Откуда образ разъедающего руки укола?

Из периода депрессии. Она у меня выглядела, как сидение за компьютером: просто целыми днями играла в Sims, даже не помню, что там делала, лет с 12 не запускала до этого. Всё, что видела перед собой днями — это мои руки. Из-за того, что они постоянно мелькали, стали частью метафоры боли, утраты, переживания.

Кто здесь плачет по Сильвии Плат?
Не страшно, если ты не ухватил
блуждающую рифму за загривок
и пониманием её не исследил.

Должен ли читатель «собирать» у себя в голове произведение?

Безусловно.
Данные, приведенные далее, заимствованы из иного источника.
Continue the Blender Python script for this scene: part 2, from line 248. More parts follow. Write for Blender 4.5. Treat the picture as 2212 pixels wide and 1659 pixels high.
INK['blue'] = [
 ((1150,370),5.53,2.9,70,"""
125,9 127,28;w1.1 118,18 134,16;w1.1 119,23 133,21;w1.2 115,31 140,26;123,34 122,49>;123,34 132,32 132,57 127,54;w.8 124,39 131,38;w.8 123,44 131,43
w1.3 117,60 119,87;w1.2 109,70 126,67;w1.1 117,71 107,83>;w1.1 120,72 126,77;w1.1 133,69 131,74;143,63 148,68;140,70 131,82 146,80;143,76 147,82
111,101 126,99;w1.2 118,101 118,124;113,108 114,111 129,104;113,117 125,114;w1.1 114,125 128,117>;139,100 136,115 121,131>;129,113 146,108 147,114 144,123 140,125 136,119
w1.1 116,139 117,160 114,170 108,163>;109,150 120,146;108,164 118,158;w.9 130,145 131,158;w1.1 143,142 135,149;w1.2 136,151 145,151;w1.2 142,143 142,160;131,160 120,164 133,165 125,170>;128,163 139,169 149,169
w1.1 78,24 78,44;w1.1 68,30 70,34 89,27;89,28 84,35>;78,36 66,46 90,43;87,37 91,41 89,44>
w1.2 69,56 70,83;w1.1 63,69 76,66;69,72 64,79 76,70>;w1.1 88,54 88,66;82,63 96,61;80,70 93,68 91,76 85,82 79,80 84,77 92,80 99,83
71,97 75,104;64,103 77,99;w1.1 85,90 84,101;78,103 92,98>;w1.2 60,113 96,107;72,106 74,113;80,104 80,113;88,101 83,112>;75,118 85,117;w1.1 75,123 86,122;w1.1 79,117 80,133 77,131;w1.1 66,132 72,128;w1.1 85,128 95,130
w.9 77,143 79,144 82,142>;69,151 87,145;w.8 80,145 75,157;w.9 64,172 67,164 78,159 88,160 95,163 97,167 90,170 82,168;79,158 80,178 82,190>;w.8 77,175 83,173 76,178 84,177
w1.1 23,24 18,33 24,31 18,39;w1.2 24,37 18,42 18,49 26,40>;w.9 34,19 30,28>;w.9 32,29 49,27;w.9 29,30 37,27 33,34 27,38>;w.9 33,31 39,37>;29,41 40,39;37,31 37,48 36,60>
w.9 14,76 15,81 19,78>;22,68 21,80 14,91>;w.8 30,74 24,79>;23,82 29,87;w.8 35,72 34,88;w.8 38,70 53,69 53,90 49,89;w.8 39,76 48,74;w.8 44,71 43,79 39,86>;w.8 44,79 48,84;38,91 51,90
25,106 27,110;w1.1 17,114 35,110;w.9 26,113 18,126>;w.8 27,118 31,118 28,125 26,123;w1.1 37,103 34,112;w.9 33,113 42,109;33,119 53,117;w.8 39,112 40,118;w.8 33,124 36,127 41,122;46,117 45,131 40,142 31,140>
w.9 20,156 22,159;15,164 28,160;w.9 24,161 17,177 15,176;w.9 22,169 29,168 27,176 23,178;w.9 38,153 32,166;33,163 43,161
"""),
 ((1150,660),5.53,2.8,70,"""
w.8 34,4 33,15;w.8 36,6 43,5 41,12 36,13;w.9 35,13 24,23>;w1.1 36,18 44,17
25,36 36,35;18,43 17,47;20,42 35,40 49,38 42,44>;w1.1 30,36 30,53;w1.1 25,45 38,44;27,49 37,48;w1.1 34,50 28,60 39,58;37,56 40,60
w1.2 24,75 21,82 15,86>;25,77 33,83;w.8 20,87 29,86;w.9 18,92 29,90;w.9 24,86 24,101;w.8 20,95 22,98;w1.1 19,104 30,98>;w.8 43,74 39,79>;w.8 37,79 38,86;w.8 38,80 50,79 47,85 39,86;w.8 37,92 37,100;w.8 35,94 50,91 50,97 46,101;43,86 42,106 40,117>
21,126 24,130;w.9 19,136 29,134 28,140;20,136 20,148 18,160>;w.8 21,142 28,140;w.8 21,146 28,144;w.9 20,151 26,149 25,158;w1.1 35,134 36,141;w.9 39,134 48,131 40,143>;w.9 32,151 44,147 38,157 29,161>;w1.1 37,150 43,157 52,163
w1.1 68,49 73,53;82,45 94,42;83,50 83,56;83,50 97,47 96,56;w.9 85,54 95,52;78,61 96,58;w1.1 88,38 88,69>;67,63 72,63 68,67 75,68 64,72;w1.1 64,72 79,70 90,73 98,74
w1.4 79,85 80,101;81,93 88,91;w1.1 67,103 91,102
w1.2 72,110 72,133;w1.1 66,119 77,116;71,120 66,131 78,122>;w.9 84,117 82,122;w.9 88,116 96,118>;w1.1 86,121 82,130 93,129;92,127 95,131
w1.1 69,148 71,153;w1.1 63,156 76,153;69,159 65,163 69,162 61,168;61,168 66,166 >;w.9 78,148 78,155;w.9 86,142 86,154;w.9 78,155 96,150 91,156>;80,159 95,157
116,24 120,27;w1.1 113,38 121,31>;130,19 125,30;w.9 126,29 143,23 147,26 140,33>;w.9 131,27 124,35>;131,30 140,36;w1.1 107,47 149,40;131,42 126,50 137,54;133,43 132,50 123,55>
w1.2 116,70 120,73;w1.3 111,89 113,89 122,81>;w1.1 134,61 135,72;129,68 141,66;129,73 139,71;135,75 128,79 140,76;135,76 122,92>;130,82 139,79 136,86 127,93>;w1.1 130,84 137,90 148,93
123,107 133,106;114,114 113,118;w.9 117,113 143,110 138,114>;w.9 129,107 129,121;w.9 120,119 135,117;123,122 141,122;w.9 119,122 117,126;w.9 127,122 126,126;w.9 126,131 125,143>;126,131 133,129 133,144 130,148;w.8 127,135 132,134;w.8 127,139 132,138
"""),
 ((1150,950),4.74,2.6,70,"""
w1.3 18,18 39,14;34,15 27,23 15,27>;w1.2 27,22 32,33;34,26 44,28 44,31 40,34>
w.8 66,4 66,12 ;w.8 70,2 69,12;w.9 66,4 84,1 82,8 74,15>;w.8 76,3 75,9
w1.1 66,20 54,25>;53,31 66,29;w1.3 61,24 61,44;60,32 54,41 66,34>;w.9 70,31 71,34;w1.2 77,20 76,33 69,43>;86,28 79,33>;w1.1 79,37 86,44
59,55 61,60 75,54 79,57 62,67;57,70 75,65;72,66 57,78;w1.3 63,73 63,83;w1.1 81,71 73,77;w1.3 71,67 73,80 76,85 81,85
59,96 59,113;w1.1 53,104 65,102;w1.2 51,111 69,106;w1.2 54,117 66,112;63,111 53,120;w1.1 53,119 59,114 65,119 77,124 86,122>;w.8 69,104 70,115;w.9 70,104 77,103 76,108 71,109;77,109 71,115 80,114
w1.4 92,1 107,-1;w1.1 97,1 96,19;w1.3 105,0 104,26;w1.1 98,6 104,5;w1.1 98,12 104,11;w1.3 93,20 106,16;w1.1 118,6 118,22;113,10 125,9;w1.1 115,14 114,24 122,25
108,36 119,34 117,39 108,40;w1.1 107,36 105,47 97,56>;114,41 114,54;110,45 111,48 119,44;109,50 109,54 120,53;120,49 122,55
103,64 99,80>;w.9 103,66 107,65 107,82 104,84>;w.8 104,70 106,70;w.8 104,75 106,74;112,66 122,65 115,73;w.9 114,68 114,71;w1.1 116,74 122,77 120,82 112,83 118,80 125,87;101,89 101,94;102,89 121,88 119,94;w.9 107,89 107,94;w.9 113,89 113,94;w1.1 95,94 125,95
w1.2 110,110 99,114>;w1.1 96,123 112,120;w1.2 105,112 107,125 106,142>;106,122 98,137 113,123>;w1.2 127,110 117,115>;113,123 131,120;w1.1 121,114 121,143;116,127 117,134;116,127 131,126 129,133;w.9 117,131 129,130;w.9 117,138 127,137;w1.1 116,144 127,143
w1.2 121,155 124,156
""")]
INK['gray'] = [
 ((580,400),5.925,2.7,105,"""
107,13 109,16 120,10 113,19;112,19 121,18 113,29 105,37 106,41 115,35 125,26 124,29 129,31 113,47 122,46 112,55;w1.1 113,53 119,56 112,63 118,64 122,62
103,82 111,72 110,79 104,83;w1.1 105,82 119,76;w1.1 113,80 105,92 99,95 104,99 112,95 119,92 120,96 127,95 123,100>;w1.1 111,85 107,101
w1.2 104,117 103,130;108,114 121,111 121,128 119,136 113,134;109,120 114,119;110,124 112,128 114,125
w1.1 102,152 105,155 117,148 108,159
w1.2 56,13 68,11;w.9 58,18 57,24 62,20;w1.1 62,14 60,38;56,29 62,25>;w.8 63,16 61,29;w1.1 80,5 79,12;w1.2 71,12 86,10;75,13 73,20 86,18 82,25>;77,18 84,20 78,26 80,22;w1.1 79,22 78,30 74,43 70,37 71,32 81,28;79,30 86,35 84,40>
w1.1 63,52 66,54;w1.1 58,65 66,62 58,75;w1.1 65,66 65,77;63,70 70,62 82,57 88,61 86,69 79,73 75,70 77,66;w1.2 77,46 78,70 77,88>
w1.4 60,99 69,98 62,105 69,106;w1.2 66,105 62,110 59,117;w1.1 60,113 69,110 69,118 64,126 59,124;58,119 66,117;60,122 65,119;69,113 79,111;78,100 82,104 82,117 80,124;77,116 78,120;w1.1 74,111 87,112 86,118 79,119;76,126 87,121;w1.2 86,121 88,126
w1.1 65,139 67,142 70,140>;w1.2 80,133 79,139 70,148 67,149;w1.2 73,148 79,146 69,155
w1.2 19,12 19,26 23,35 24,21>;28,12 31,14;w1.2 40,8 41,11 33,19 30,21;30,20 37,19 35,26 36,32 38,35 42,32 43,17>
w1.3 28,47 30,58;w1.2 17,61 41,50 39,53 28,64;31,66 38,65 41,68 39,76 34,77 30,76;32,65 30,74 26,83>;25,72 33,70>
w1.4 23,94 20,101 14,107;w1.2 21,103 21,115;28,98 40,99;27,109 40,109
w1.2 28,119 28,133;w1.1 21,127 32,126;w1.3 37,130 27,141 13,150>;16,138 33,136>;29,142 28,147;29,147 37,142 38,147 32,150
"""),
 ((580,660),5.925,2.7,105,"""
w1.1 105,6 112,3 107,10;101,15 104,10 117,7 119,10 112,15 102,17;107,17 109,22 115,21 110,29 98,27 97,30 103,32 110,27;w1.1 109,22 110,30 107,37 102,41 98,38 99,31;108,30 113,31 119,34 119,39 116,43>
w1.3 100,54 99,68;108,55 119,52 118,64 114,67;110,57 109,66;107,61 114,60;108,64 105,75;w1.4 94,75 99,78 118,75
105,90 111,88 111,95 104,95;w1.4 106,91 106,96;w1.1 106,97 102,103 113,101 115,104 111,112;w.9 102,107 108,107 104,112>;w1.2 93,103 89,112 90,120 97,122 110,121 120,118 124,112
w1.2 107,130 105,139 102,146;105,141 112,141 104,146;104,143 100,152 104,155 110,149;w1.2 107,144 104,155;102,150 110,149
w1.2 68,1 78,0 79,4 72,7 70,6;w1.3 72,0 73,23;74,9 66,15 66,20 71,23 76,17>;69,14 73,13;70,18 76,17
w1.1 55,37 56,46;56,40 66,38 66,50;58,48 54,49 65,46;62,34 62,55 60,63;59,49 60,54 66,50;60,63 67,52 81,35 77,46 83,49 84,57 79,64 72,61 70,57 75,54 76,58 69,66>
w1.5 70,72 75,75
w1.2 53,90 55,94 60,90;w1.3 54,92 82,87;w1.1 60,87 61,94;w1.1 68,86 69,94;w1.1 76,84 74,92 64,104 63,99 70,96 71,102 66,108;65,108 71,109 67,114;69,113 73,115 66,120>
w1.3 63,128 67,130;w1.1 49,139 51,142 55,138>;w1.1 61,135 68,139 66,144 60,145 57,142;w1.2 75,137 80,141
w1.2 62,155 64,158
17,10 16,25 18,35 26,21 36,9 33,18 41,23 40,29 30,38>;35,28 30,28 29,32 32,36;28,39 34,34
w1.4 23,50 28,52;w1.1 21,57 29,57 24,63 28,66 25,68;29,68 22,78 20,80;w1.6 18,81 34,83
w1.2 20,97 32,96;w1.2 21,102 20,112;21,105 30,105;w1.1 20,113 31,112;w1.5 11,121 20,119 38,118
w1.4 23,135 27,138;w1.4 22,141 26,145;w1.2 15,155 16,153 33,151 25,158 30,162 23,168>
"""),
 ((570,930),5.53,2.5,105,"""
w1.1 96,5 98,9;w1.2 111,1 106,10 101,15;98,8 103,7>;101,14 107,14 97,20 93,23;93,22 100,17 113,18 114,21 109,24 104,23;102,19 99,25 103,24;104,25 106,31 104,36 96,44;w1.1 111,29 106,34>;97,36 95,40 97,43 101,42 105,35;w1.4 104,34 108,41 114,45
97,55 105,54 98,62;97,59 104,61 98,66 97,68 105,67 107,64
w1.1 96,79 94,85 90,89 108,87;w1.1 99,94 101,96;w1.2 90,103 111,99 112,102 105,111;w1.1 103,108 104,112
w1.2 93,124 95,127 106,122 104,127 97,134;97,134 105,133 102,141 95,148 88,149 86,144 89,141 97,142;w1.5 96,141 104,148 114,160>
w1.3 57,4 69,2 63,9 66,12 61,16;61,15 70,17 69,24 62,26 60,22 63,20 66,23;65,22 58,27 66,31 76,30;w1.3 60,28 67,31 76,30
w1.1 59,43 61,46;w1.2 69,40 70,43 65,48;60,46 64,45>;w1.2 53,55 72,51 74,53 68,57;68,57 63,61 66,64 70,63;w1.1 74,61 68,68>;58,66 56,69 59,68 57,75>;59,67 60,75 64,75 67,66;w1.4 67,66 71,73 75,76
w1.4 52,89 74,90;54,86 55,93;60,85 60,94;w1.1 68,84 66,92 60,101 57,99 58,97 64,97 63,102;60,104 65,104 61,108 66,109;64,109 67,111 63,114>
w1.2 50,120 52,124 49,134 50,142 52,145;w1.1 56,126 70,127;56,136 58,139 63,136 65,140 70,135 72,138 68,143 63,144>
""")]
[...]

Я считаю, что любое, не только литературное, произведение – это заготовка. Настоящее искусство появляется уже в голове того, кто прочитал, воспринял, пережил — поэтому даже шедевры в голове не самого проницательного человека будут выглядеть блекло и ничего не будут стоить.

Сколы и грани его составили,
Голос архаики отточил.
Каменный оттиск живого дьявола:
Каменный нарратив.
Сам для себя, как растения древние,
Каменный смутный бриз. …
Трогает пальцами отражение
Белоснежный Нарцисс.

Человек придумывает себя?

Я думаю, что мы формируем личность, рассказывая историю о себе себе же и помним её постоянно, иначе превращаемся в кого-то другого. Эта история и есть «Я» с большой буквы.

Нас зовут Урд, Вирданди и Скульд,
нас зовут вспомнить, узнать и уснуть.
Глаз продолжает свой странный путь,
Он вытекает в прицел.
Древо растёт в разноцветный мир,
разноязыкий бесценный мир,
сохнут на ветках его плоды.
Глаз твой расцвёл и сгнил.

Существует ли судьба?

Это очень сложный для меня вопрос… Я бы очень хотела, чтобы она существовала — меня приводит в восторг этот образ! Как литератор, могу на всё ответить общим принципом — мне нет дела до реальности, ведь я создаю дополнительный существующему мир. Мне интересно то, что выглядит интересно, поэтично, и судьба — это грандиозный образ, который миллионом разных способов может отражать конфликт человеческой жизни. Здесь я ссылаюсь к древнегреческой трагедии, где «рок» — ключевое понятие, чтобы оценить происходящее с героями. Судьба придаёт миру сюжетность, смысл. Смысла в реальной жизни нет —это пугает, но заставляет работать.